System Calls – Difference Between fork() and vfork()

forklinuxsystem-calls

I would like to understand in detail the difference between fork() and vfork(). I was not able to digest the man page completely.

I would also like to clarify one of my colleagues comment "In current Linux, there is no vfork(), even if you call it, it will internally call fork()."

Best Answer

Man pages are usually terse reference documents. Wikipedia is a better place to turn to for conceptual explanations.

Fork duplicates a process: it creates a child process which is almost identical to the parent process (the most obvious difference is that the new process has a different process ID). In particular, fork (conceptually) must copy all the parent process's memory.

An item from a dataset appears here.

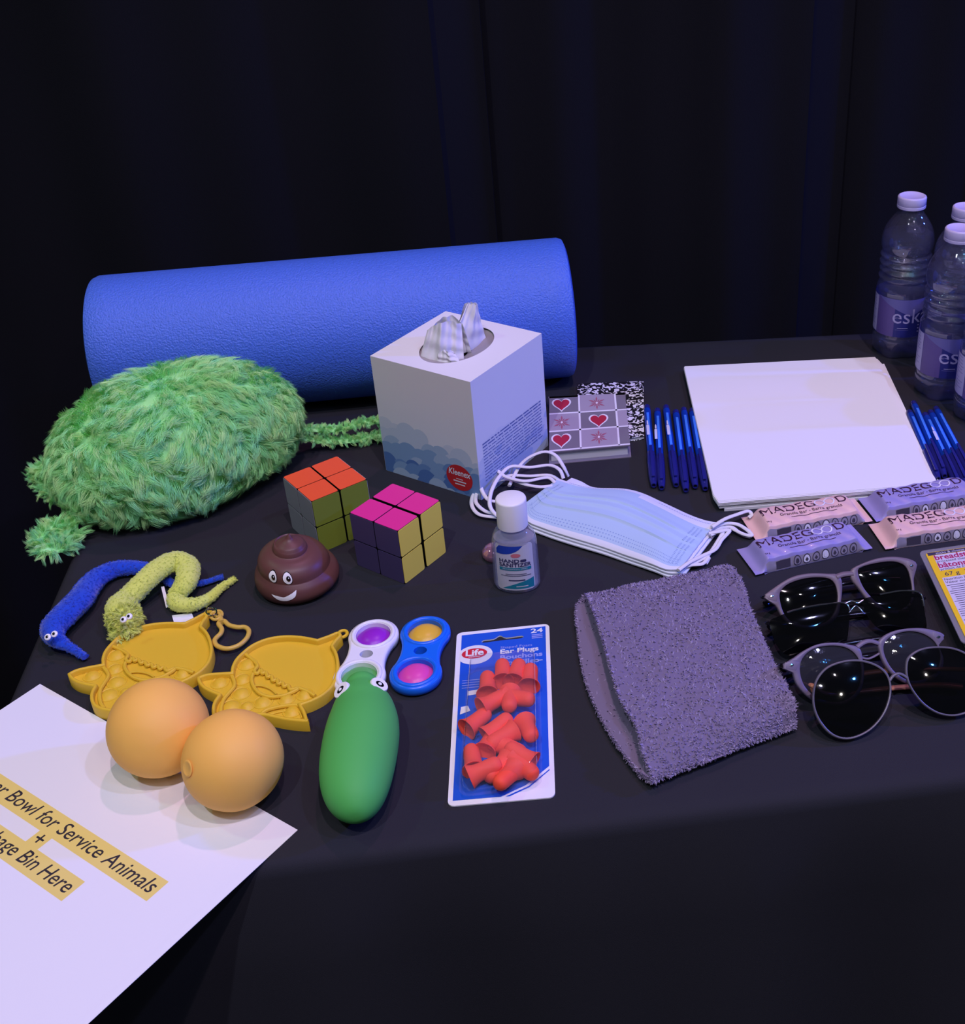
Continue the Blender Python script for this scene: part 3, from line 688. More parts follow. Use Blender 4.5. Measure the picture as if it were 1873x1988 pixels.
# ------------------------------------------------------------ dimple toys
def dimple(label, col, c1, c2, x):
    t = thing('dimple_toy', label, 'dimple toy', 'two bubble dimple toys'); body = mat('dimple_plastic', col, .3, .5, coat=.2); d = 2.42; r = 2.02
    o = []
    for k in range(33): a = radians(-28 + 236 * k / 32); o.append((r * cos(a), d + r * sin(a)))
    for k in range(1, 8): s_ = k / 8; yy = (o[32][1]) + (-2 * o[32][1]) * s_; o.append((-1.56 - .22 * abs(2 * s_ - 1) ** 2, yy))
    o2 = [(x_, -y_) for x_, y_ in o[:33]][::-1]; o = o[:33] + [(q[0], q[1]) for q in o[33:]] + o2 + [(-q[0], -q[1]) for q in o[33:]]
    n = len(o); holes = [(0, d, 1.38, 1.38), (0, 0, .52, .46), (0, -d, 1.38, 1.38)]
    mb = MB(); up = []
    # body as a height field grid cut by the holes: rings around each hole joined to the outline
    rows = 90; NX = 44
    def inside(x_, y_):
        c = False
        for i in range(n):
            a, b = o[i - 1], o[i]
            if (a[1] > y_) != (b[1] > y_) and x_ < (b[0] - a[0]) * (y_ - a[1]) / (b[1] - a[1]) + a[0]: c = not c
        return c
    import mathutils
    loops = [off(ccw(o), -.22)] + [circle(h[0], h[1], h[2], h[3], 40) for h in holes]
    vs2 = []; ed = []
    for lp in loops:
        b = len(vs2); vs2 += [Vector(p) for p in lp]; ed += [(b + i, b + (i + 1) % len(lp)) for i in range(len(lp))]
    res = mathutils.geometry.delaunay_2d_cdt(vs2, ed, [], 1, 1e-5)
    vv, ff = res[0], res[2]
    tri = []
    for q in ff:
        c = sum((vv[i] for i in q), Vector((0, 0))) / len(q)
        if any(((c.x - h[0]) / h[2]) ** 2 + ((c.y - h[1]) / h[3]) ** 2 < 1 for h in holes): continue
        tri.append(tuple(q))
    mb.add([(p.x, p.y, .95) for p in vv], tri); mb.add([(p.x, p.y, 0.1) for p in vv], [q[::-1] for q in tri])
    oo = ccw(o); rr = [(off(oo, -.22), .95), (off(oo, -.08), .9), (off(oo, -.01), .75), (oo, .55), (off(oo, -.03), .25), (off(oo, -.22), .1)]
    mb.add([(a, b, z) for q, z in rr for a, b in q], [(k * n + i, (k + 1) * n + i, (k + 1) * n + (i + 1) % n, k * n + (i + 1) % n) for k in range(len(rr) - 1) for i in range(n)])
    for h in holes:
        c = circle(h[0], h[1], h[2], h[3], 40); mb.add([(a, b, .95) for a, b in c] + [(a, b, .1) for a, b in c], [(i, (i + 1) % 40, 40 + (i + 1) % 40, 40 + i) for i in range(40)])
        if h[2] > 1: mb.tube([(h[0] + (h[2] + .22) * cos(a), h[1] + (h[3] + .22) * sin(a), .9) for a in [2 * pi * k / 40 for k in range(40)]], .2, 10, closed=True)
    mb.build('body', body, t, angle=55)
    for sgn, cc in ((1, c1), (-1, c2)):
        mb = MB(); r2 = 1.38; mb.lathe([(r2, 0), (r2 * .97, .05), (r2 * .9, .12), (r2 * .75, .35), (r2 * .5, .52), (r2 * .25, .6), (0, .62)], 36, (0, sgn * d, .5)); mb.build('bubble', mat('bubble_' + 'silicone', cc, .35, .4), t)
    return t
place(dimple('white two-bubble toy with a purple bubble, above the green pickle', (232, 232, 236), (150, 40, 190), (98, 180, 96), 0), -19.35, 72.15, 0, radians(-4))
place(dimple('blue two-bubble toy with yellow and pink bubbles', (24, 108, 228), (226, 180, 60), (226, 76, 170), 0), -15.15, 72.35, 0, radians(-2))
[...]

As this is rather costly, vfork was invented to handle a common special case where the copy is not necessary. Often, the first thing the child process does is to load a new program image, so this is what happens:

if (fork()) {
    # parent process …
} else {
    # child process (with a new copy of the process memory)
    execve("/bin/sh", …);  # discard the process memory
}

The execve call loads a new executable program, and this replaces the process's code and data memory by the code of the new executable and a fresh data memory. So the whole memory copy created by fork was all for nothing.

Thus the vfork call was invented. It does not make a copy of the memory. Therefore vfork is cheap, but it's hard to use since you have to make sure you don't access any of the process's stack or heap space in the child process. Note that even reading could be a problem, because the parent process keeps executing. For example, this code is broken (it may or may not work depending on whether the child or the parent gets a time slice first):

if (vfork()) {
    # parent process
    cmd = NULL; # modify the only copy of cmd
} else {
    # child process
    execve("/bin/sh", "sh", "-c", cmd, (char*)NULL);  # read the only copy of cmd
}

Since the invention of vfork, better optimizations have been invented. Most modern systems, including Linux, use a form of copy-on-write, where the pages in the process memory are not copied at the time of the fork call, but later when the parent or child first writes to the page. That is, each page starts out as shared, and remains shared until either process writes to that page; the process that writes gets a new physical page (with the same virtual address). Copy-on-write makes vfork mostly useless, since fork won't make any copy in the cases where vfork would be usable.

Linux does retain vfork. The fork system call must still make a copy of the process's virtual memory table, even if it doesn't copy the actual memory; vfork doesn't even need to do this. The performance improvement is negligible in most applications.